◆ **What is required**:
In the material below, the lines containing the word "picture" are required; copy each of them.

— BEGIN Entries supplied —

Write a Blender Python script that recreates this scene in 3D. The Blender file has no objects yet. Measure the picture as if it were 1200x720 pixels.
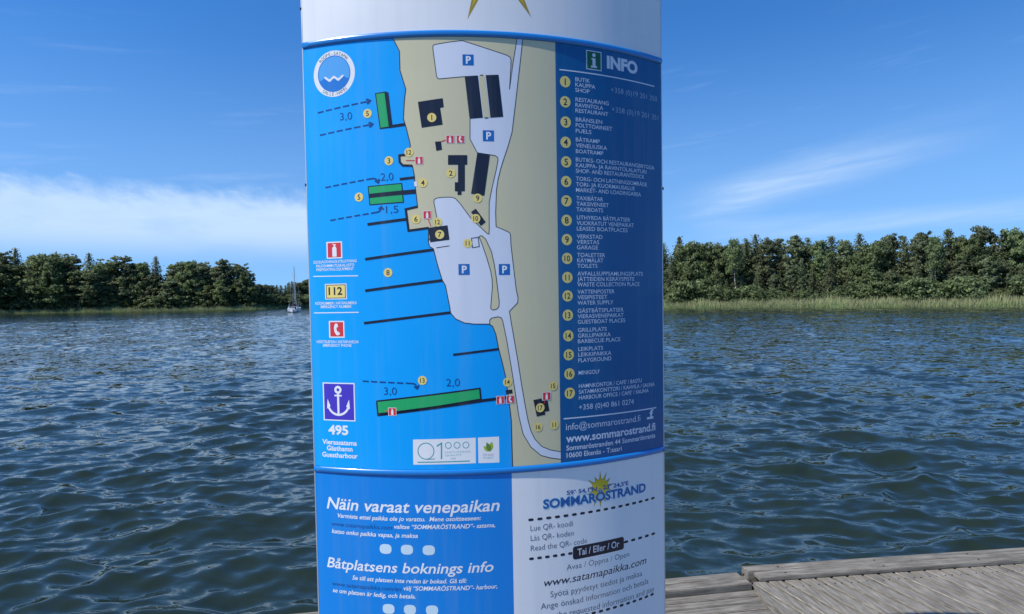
import bpy, bmesh, math, random
import numpy as np
from mathutils import Vector, Matrix
from mathutils.geometry import tessellate_polygon
random.seed(7); RNG = np.random.default_rng(11)
SC = bpy.context.scene
COL = SC.collection
R = math.radians

# ------------------------------------------------------------------ camera
F_PX, IMW, IMH = 730.0, 1200.0, 720.0
PITCH, ROLL, EYE = -0.014383, 0.01702, 2.35
c_f = Vector((0, math.cos(PITCH), math.sin(PITCH)))
c_u0 = Vector((0, -math.sin(PITCH), math.cos(PITCH)))
c_r = Vector((1, 0, 0)) * math.cos(ROLL) - c_u0 * math.sin(ROLL)
c_u = c_u0 * math.cos(ROLL) + Vector((1, 0, 0)) * math.sin(ROLL)
cam_d = bpy.data.cameras.new("camera")
cam = bpy.data.objects.new("camera", cam_d); COL.objects.link(cam)
m = Matrix((c_r, c_u, -c_f)).transposed().to_4x4(); m.translation = (0, 0, EYE)
cam.matrix_world = m
cam_d.sensor_width = 36; cam_d.lens = 36 * F_PX / IMW
cam_d.clip_start = 0.05; cam_d.clip_end = 3000
SC.camera = cam
CAMP = Vector((0, 0, EYE))

# ------------------------------------------------------------------ sky, sun, exposure
SUN_EL = 52.0
sun_h = Vector((-0.883, -0.469, 0)).normalized()
sun_dir = sun_h * math.cos(R(SUN_EL)) + Vector((0, 0, math.sin(R(SUN_EL))))
w = bpy.data.worlds.new("World"); SC.world = w; w.use_nodes = True
nt = w.node_tree; N = nt.nodes; L = nt.links
bg = N["Background"]; bg.inputs["Strength"].default_value = 0.12
sky = N.new("ShaderNodeTexSky"); sky.sky_type = 'NISHITA'; sky.sun_disc = False
sky.sun_elevation = R(SUN_EL); sky.sun_rotation = math.atan2(sun_h.x, sun_h.y)
sky.air_density = 1.0; sky.dust_density = 0.15; sky.ozone_density = 2.6
hsv = N.new("ShaderNodeHueSaturation"); hsv.inputs["Saturation"].default_value = 1.22; hsv.inputs["Value"].default_value = 1.0
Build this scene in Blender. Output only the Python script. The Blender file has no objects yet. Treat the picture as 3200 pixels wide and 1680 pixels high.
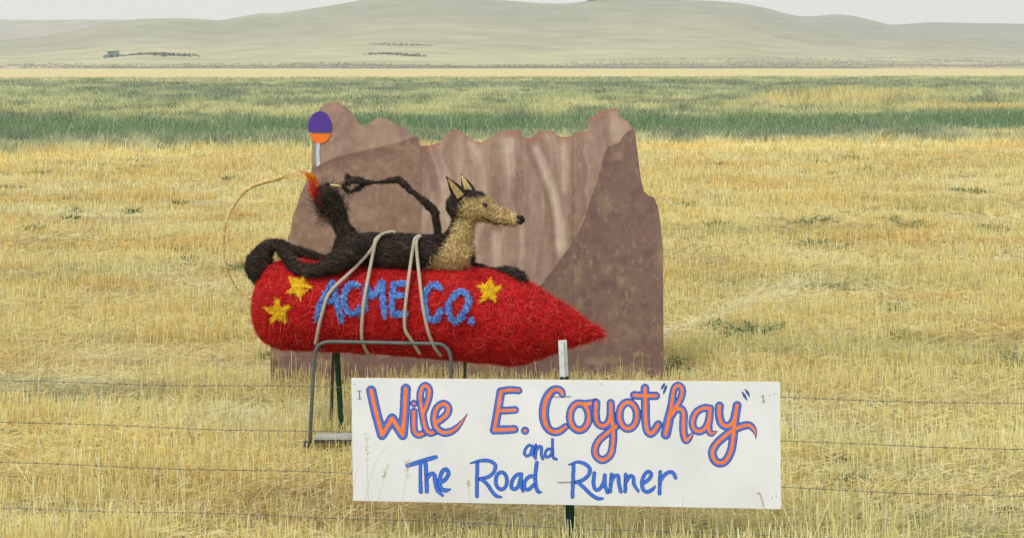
import bpy, bmesh, math, random
import numpy as np
from mathutils import Vector, Matrix
from mathutils.bvhtree import BVHTree

random.seed(7)
RNG = np.random.default_rng(11)
R = math.radians
C = bpy.context.scene.collection
F, CX, HY, H = 4444.0, 1600.0, 195.0, 2.55      # focal length (px), centre column, horizon row, eye height (m)

# ------------------------------------------------------------------ camera
cd = bpy.data.cameras.new('camera')
cd.sensor_width = 36.0
cd.lens = F / 3200 * 36
cd.shift_y = -(840 - HY) / 3200
cd.clip_start, cd.clip_end = 0.1, 20000
cam = bpy.data.objects.new('camera', cd)
C.objects.link(cam)
cam.location = (0, 0, H)
cam.rotation_euler = (R(90), 0, 0)
bpy.context.scene.camera = cam

# ------------------------------------------------------------------ sky, sun, exposure
SUN_EL, SUN_ROT = R(52), R(215)
w = bpy.data.worlds.new('World')
bpy.context.scene.world = w
w.use_nodes = True
nt = w.node_tree
nt.nodes.clear()
sky = nt.nodes.new('ShaderNodeTexSky')
sky.sky_type = 'NISHITA'
sky.sun_disc = False
sky.sun_elevation, sky.sun_rotation = SUN_EL, SUN_ROT
sky.air_density, sky.dust_density, sky.ozone_density = 1.0, 6.0, 1.0
hs = nt.nodes.new('ShaderNodeHueSaturation')
hs.inputs['Saturation'].default_value = 0.28
bg = nt.nodes.new('ShaderNodeBackground')
bg.inputs['Strength'].default_value = 0.15
wo = nt.nodes.new('ShaderNodeOutputWorld')
nt.links.new(sky.outputs[0], hs.inputs['Color'])
mixw = nt.nodes.new('ShaderNodeMix'); mixw.data_type = 'RGBA'; mixw.inputs['Factor'].default_value = 0.75
mixw.inputs['B'].default_value = (7.8, 7.8, 7.8, 1)            # high smoke veil that whitens the whole sky
nt.links.new(hs.outputs[0], mixw.inputs['A']); nt.links.new(mixw.outputs['Result'], bg.inputs['Color'])
nt.links.new(bg.outputs[0], wo.inputs['Surface'])

ld = bpy.data.lights.new('sun', 'SUN')
ld.energy, ld.angle, ld.color = 1.75, R(8), (1.0, 0.975, 0.93)
sun = bpy.data.objects.new('sun', ld)
C.objects.link(sun)
sv = Vector((math.sin(SUN_ROT) * math.cos(SUN_EL), math.cos(SUN_ROT) * math.cos(SUN_EL), math.sin(SUN_EL)))
sun.rotation_euler = sv.to_track_quat('Z', 'Y').to_euler()

sc = bpy.context.scene
sc.view_settings.view_transform = 'Standard'
sc.view_settings.look = 'None'
sc.view_settings.gamma = 1
sc.view_settings.exposure = -0.2
sc.cycles.use_denoising = True
sc.cycles.denoiser = 'OPENIMAGEDENOISE'
sc.cycles.denoising_input_passes = 'RGB_ALBEDO_NORMAL'
sc.cycles.denoising_prefilter = 'ACCURATE'
sc.cycles.max_bounces = 5
sc.cycles.diffuse_bounces = 3
sc.cycles.transparent_max_bounces = 6
sc.cycles.volume_bounces = 1

# ------------------------------------------------------------------ helpers
def P(px, py, d):
    return Vector(((px - CX) / F * d, d, H - (py - HY) / F * d))

def s2l(c):
    c = np.asarray(c, float) / 255.0
    return np.where(c <= 0.04045, c / 12.92, ((c + 0.055) / 1.055) ** 2.4)

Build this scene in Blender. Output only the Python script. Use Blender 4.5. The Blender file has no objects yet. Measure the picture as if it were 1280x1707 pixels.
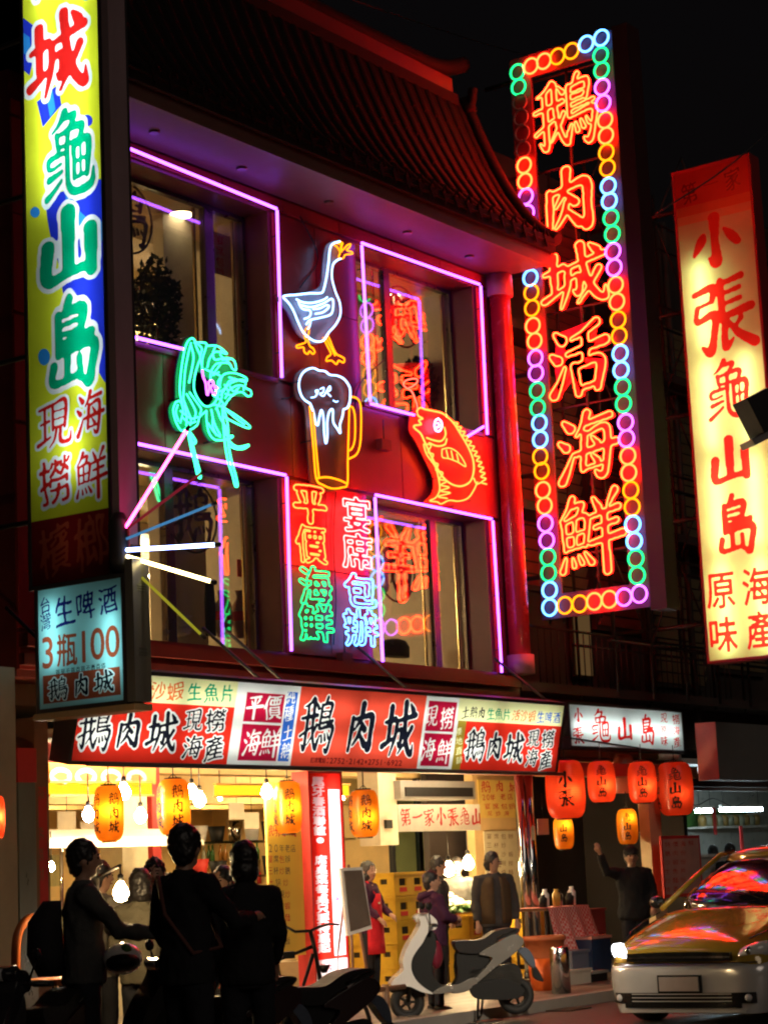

— END Entries supplied —

◆ **Answer to this problem**:
Write a Blender Python script that recreates this scene in 3D. The Blender file has no objects yet. Measure the picture as if it were 1200x720 pixels.
Build this scene in Blender. Output only the Python script. The Blender file has no objects yet. Treat the picture as 3200 pixels wide and 1680 pixels high.
Build this scene in Blender. Output only the Python script. Use Blender 4.5. The Blender file has no objects yet. Measure the picture as if it were 1280x1707 pixels.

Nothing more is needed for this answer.